First Graders
(Avaliha)
Iran, 1984, DCP, color, 85 min.
Persian with English subtitles.
DCP source: Janus Films
A precursor to his better-known Homework, this film is both more ambivalent and more defined. Kiarostami spends most of the film in the office of Mohammad Dadres, the principal of an elementary school for boys in a low-income Tehran neighborhood. In between segments of Dadres meting out punishment to those who step out of line, he leads the students like soldiers in “the ranks” for calisthenics, announcements and occasional playfulness. With an apparently hidden camera, Kiarostami records the complicated reactions and explanations of the young offenders and Dadres’ judgements and lectures.

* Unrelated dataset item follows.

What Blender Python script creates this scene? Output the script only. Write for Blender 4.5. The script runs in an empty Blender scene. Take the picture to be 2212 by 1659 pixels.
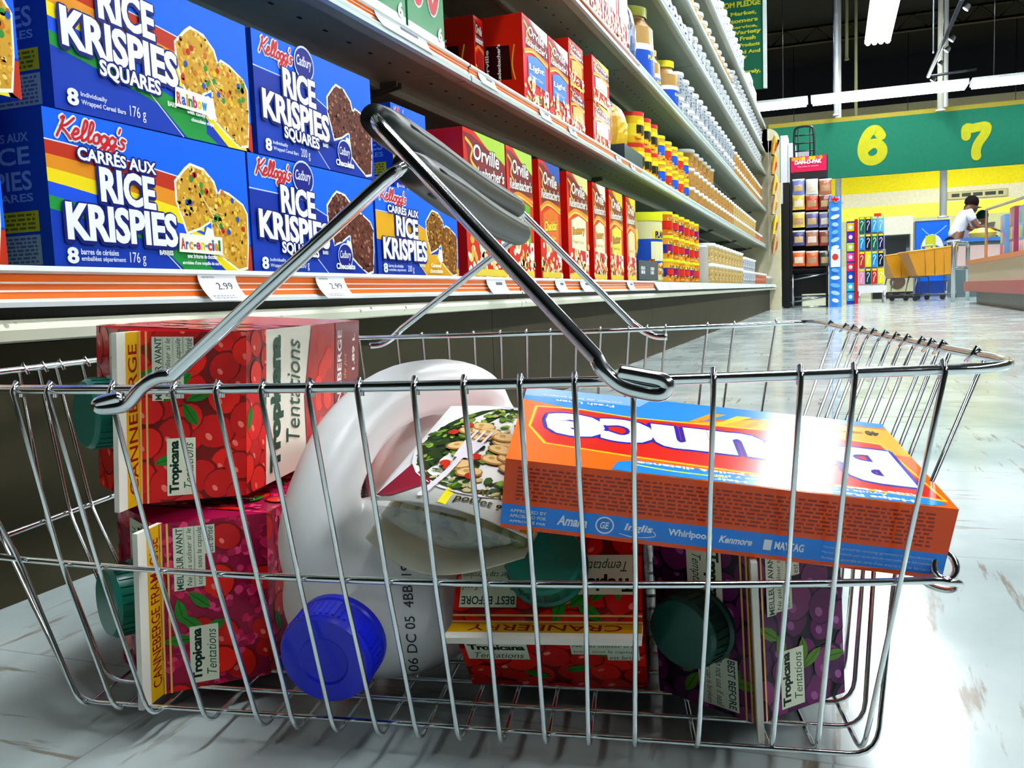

Though his is by no means a cruel reign, it is the relentless accumulation of minor infractions and panicked students coolly documented by Kiarostami that points to larger, more disconcerting issues within the family and society. – BG
Kiarostami’s early educational films convey practical knowledge to children with lovely, simply framed camerawork, amusing animations, deadpan comedy and unpredictable asides. Amid the joyfully graphic patterns, repetitions and funny contrasts, Kiarostami includes earnest moral messages for the young ones, urging respectfulness, safety, kindness and good hygiene—appealing to children’s imaginations and sense of adventure while toying with the magic of cinema and exciting, electronic soundtracks.